Moreover, the website does not mention which compiler, let alone which compiler flags, were used, nor does it provide any raw numbers from the benchmark run. A lone percentage figure as presented there means absolutely nothing whatsoever.
Finally, out of all the spec2k modules, they chose to showcase only two, presumably because those two showed the most favourable results. The second one is 186.crafty, showing a meagre 3% improvement (4% on Atom). This leaves one wondering what the results of the remainder looked like. Something tells me they showed improvements of less than 3%, if any at all.

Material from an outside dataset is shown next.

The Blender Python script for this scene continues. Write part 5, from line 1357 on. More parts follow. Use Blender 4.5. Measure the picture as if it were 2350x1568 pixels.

Posted Jun 25, 2012 22:05 UTC (Mon) by butlerm (subscriber, #13312)
[Link]
181.mcf doesn't sound like a toy benchmark to me:
"For the considered single-depot case, the problem can be formulated as a large-scale minimum-cost flow problem that we solve with a network simplex algorithm accelerated with a column generation. The core of the benchmark 181.mcf is the network simplex code 'MCF Version 1.2 -- A network simplex implementation', For this benchmark, MCF is embedded in the column generation process." http://www.spec.org/cpu2000/CINT2000/181.mcf/docs/181.mcf...
In any case, if 181.mcf is so poorly written, perhaps someone could do us the favor of benchmarking other pointer intensive code instead of dismissing x32 without bothering to conduct a single relevant benchmark.